▸ PROBLEM TO WORK ON
Copy each line that holds "from".
============================================================
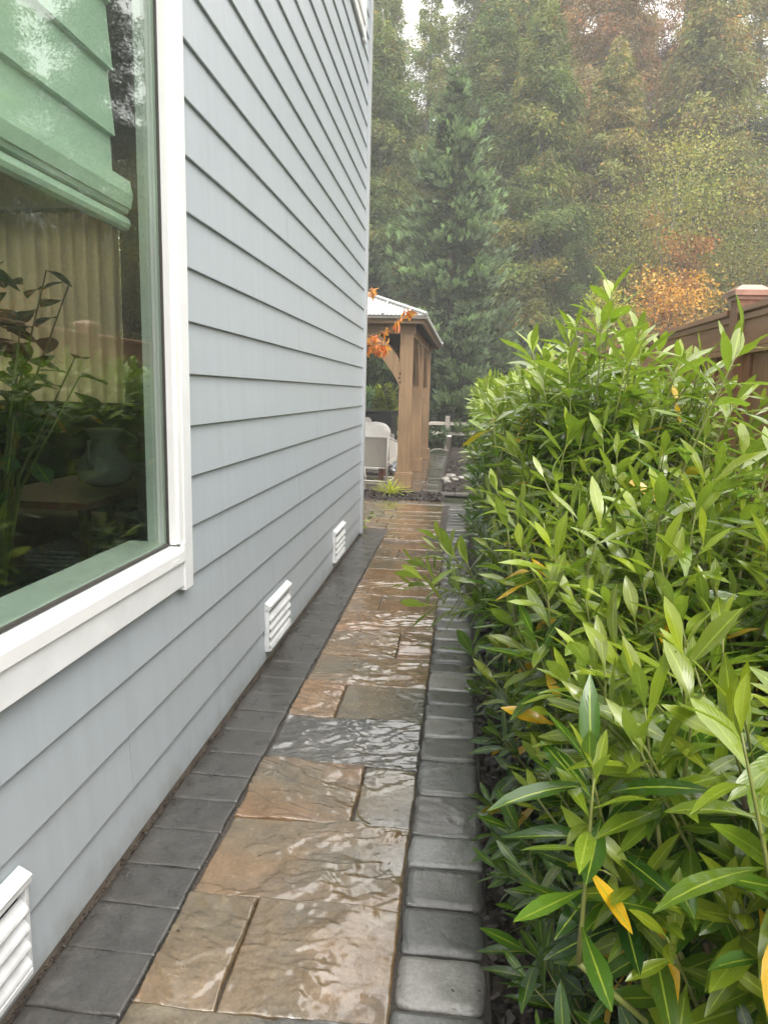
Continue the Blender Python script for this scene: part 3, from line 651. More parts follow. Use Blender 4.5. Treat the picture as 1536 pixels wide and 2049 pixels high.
def hipz(x, y): return rz0 + .40 * min(x - rx0, rx1 - x, y - ry0, ry1 - y, hw_)
def roofsheet(name, side):
    bm = nb()
    c = [(rx0, ry0), (rx1, ry0), (rx1, ry1), (rx0, ry1)]; apx = [(xm, ry0 + hw_), (xm, ry1 - hw_)]
    poly = {'front': [c[0], c[1], apx[0]], 'right': [c[1], c[2], apx[1], apx[0]], 'back': [c[2], c[3], apx[1]], 'left': [c[3], c[0], apx[0], apx[1]]}[side]
    P3 = [Vector((x, y, hipz(x, y))) for x, y in poly]
    T = [bm.verts.new(p) for p in P3]; Bq = [bm.verts.new(p - Vector((0, 0, .02))) for p in P3]; bm.faces.new(T); bm.faces.new(Bq[::-1]); n = len(T)
    for i in range(n): bm.faces.new((T[i], Bq[i], Bq[(i + 1) % n], T[(i + 1) % n]))
    if side in ('front', 'back'):
        x = rx0 + .1
        while x < rx1:
            d = min(x - rx0, rx1 - x, hw_) ; s = 1 if side == 'front' else -1; yb = ry0 if side == 'front' else ry1
            if d > .06:
                big = int(round((x - rx0 - .1) / .06)) % 6 == 0; hgt = .022 if big else .009
                tube(bm, [(x, yb, rz0 + hgt * .3), (x, yb + s * d, rz0 + .40 * d + hgt * .3)], hgt, 6)
            x += .06
    else:
        y = ry0 + .1
        while y < ry1:
            d = min(y - ry0, ry1 - y, hw_); s = -1 if side == 'right' else 1; xb = rx1 if side == 'right' else rx0
            if d > .06: tube(bm, [(xb, y, rz0 + .004), (xb + s * d, y, rz0 + .40 * d + .004)], .012, 6)
            y += .18
    return obj(name, bm, M['metalroof'], gz)
for s in ('front', 'right', 'back', 'left'): roofsheet('roof_panel', s)
bm = nb()
for (x, y, ax, ay) in ((rx1, ry0, xm, ry0 + hw_), (rx0, ry0, xm, ry0 + hw_), (rx1, ry1, xm, ry1 - hw_), (rx0, ry1, xm, ry1 - hw_)): tube(bm, [(x, y, rz0 + .02), (ax, ay, rz0 + rh + .02)], .028, 6)
tube(bm, [(xm, ry0 + hw_, rz0 + rh + .02), (xm, ry1 - hw_, rz0 + rh + .02)], .03, 6); obj('ridge_cap', bm, M['metalroof'], gz)
bm = nb(); bx(bm, rx0 + .1, rx1 - .1, ry0 + .1, ry1 - .1, 2.402, 2.412); obj('soffit', bm, M['dark'], gz)
def brace(x, y, dx, dy):
    bm = nb(); pts = []; n = 10; inner = []; outer = []
    for i in range(n + 1):
        t = i / n; a = t * PI / 2
        # concave arc from post (low) to beam (high)
        hx = .80 * (.72 * t + .28 * t * t); hz = 1.48 + .80 * (1.35 * t - .35 * t * t)
        inner.append((hx + .085, hz))
        outer.append((max(.088, hx - .01), hz + .20 - .03 * t))
    poly = inner + outer[::-1]; poly = [(h, min(z, 2.198)) for h, z in poly]
    V1 = []; V2 = []
    for h, z in poly:
        if dx: V1.append(bm.verts.new((x + dx * h, y - .125, z))); V2.append(bm.verts.new((x + dx * h, y - .0905, z)))
        else: V1.append(bm.verts.new((x - .035, y + dy * h, z))); V2.append(bm.verts.new((x + .035, y + dy * h, z)))
    m_ = len(poly); half = n + 1
    for i in range(n):
        a, b, c_, d = i, i + 1, m_ - 2 - i, m_ - 1 - i
        bm.faces.new((V1[a], V1[b], V1[c_], V1[d])); bm.faces.new((V2[d], V2[c_], V2[b], V2[a]))
    for i in range(m_): bm.faces.new((V1[i], V2[i], V2[(i + 1) % m_], V1[(i + 1) % m_]))
    bmesh.ops.recalc_face_normals(bm, faces=bm.faces)
    b_ = obj('brace', bm, M['cedar'], gz)
    if dx:
        for q in range(3):
            bm = nb(); tube(bm, [(x + dx * (.075 + .012 * (q % 2)), y - .128, 1.52 + q * .062), (x + dx * (.075 + .012 * (q % 2)), y - .124, 1.52 + q * .062)], .014, 10); obj('bolt_cap', bm, M['bolt'], b_)
brace(0, 0, -1, 0); brace(GX, 0, 1, 0); brace(0, 0, 0, 1); brace(0, GY / 2, 0, -1); brace(0, GY / 2, 0, 1); brace(0, GY, 0, -1); brace(0, GY, -1, 0)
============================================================
▸ SOLUTION BELOW
Continue the Blender Python script for this scene: part 3, from line 651. More parts follow. Use Blender 4.5. Treat the picture as 1536 pixels wide and 2049 pixels high.
        # concave arc from post (low) to beam (high)